▶ _WRITTEN REQUEST_: Locate the string "scene" in the records below. Copy every line where it occurs.

===== DATA SHOWN =====

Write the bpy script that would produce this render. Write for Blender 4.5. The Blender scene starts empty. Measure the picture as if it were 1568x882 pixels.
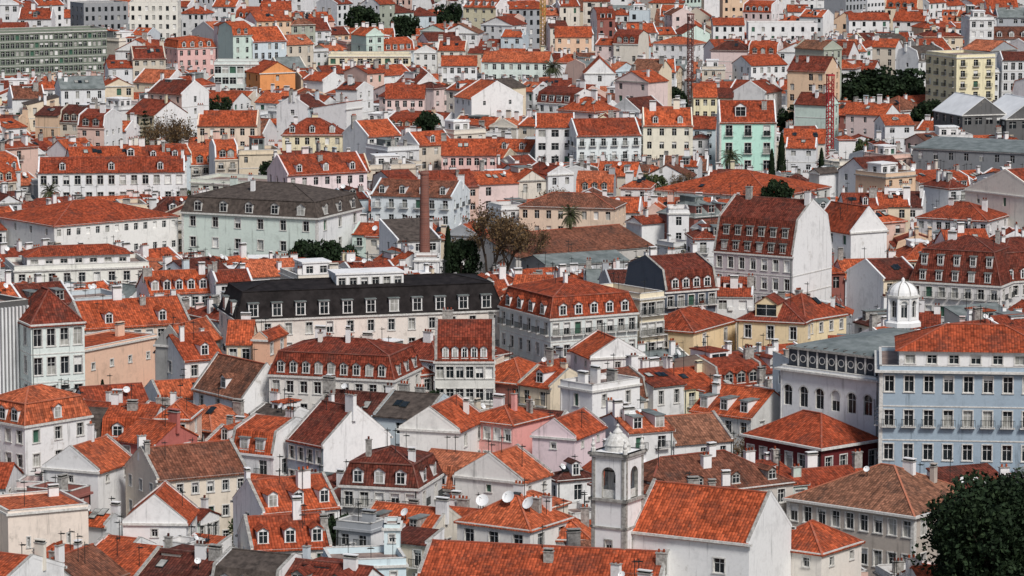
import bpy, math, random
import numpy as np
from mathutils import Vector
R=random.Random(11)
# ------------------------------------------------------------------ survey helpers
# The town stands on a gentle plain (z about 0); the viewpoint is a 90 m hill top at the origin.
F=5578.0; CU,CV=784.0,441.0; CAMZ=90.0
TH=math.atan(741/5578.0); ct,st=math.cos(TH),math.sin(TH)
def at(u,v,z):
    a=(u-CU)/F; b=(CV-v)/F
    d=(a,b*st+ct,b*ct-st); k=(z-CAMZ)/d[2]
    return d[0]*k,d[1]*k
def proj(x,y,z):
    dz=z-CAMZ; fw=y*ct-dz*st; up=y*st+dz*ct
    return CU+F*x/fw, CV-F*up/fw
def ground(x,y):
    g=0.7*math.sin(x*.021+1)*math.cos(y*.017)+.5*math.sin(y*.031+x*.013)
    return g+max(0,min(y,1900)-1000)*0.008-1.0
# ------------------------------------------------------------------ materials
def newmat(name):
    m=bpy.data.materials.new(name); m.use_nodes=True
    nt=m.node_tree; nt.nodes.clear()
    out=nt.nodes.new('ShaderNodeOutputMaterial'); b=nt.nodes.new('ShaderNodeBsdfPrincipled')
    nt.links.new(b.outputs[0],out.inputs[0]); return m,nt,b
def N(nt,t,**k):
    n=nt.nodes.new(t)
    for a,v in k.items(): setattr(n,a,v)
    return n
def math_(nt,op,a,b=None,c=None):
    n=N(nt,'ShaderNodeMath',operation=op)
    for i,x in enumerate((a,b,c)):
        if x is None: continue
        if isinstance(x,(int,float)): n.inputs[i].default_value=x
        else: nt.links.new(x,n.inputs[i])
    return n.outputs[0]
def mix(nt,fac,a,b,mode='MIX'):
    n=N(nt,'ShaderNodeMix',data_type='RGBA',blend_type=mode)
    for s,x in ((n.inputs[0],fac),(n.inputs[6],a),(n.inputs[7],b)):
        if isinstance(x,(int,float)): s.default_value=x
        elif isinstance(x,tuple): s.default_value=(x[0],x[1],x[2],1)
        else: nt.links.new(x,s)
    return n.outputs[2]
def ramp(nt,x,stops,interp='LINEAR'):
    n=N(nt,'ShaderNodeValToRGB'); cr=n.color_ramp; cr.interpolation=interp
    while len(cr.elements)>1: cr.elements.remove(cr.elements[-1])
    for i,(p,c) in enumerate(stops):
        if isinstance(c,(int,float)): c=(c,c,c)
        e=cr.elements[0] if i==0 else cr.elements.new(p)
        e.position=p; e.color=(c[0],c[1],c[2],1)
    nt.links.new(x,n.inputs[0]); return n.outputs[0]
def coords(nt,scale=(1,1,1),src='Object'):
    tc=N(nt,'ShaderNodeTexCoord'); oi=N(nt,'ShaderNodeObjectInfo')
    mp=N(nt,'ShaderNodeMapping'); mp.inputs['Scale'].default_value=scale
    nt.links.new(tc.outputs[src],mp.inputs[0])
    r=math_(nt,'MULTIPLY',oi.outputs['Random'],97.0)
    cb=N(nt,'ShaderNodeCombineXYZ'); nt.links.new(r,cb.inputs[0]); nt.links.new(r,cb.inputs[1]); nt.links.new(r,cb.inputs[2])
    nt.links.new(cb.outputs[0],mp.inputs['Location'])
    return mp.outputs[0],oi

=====
===== DATA SHOWN =====

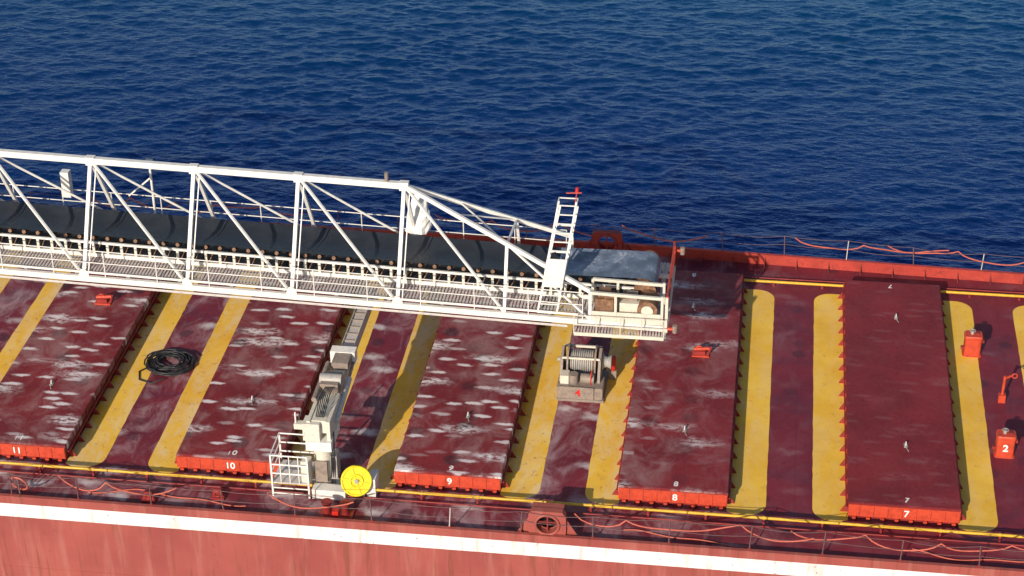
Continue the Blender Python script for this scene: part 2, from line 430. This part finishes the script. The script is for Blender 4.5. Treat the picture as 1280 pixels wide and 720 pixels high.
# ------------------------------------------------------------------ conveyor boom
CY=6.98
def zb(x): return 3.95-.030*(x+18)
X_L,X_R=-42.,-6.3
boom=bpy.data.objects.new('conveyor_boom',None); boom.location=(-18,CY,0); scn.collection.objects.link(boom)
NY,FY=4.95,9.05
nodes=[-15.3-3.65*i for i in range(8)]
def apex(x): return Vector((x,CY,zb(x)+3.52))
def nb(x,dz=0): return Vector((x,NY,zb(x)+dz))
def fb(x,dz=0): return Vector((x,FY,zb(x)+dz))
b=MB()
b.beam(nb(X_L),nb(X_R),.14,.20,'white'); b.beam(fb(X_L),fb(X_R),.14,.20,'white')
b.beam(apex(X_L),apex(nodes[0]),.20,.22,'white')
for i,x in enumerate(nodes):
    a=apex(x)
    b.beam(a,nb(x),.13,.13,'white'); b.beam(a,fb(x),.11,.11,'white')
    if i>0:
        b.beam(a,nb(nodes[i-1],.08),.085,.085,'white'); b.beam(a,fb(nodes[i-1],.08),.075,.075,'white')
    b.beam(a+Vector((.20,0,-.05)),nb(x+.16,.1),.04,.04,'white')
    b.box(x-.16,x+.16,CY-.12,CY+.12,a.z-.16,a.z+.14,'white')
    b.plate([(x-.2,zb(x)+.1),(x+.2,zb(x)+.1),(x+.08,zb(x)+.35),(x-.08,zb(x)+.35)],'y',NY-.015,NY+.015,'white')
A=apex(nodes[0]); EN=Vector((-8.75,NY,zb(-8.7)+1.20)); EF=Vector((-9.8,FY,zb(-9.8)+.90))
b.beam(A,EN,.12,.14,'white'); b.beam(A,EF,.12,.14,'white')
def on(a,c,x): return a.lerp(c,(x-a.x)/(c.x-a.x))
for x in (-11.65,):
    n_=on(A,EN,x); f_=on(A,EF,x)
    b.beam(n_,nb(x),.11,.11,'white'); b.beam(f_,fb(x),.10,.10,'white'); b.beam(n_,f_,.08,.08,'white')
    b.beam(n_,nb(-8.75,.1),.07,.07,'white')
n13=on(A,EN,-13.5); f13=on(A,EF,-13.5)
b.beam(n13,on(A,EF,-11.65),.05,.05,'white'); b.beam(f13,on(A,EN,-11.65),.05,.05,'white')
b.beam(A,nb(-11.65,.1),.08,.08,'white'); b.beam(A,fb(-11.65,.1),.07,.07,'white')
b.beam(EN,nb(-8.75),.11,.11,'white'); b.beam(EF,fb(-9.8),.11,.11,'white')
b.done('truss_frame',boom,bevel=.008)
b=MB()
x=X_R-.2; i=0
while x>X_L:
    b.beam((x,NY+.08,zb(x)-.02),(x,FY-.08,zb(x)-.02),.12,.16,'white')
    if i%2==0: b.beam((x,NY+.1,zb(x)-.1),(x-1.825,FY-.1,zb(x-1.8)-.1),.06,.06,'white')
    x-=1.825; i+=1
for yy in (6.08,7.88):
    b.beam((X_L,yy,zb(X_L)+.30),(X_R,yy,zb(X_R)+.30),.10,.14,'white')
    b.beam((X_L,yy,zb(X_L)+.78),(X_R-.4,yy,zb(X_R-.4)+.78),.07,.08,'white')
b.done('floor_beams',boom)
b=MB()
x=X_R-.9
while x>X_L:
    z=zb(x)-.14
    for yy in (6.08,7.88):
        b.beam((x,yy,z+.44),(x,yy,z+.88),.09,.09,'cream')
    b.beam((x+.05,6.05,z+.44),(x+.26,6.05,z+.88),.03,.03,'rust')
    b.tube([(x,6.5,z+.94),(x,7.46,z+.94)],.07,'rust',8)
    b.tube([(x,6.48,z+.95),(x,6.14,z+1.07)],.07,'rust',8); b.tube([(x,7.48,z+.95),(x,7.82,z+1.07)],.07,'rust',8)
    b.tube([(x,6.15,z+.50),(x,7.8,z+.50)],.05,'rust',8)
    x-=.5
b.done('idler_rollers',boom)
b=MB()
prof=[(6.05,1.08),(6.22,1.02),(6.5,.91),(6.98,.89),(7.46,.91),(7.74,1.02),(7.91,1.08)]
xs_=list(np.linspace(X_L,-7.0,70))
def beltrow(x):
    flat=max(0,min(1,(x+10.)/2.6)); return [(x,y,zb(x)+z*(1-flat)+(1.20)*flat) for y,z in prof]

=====

▶ _EXERCISE RESPONSE_:
Write the bpy script that would produce this render. Write for Blender 4.5. The Blender scene starts empty. Measure the picture as if it were 1568x882 pixels.
Continue the Blender Python script for this scene: part 2, from line 430. This part finishes the script. The script is for Blender 4.5. Treat the picture as 1280 pixels wide and 720 pixels high.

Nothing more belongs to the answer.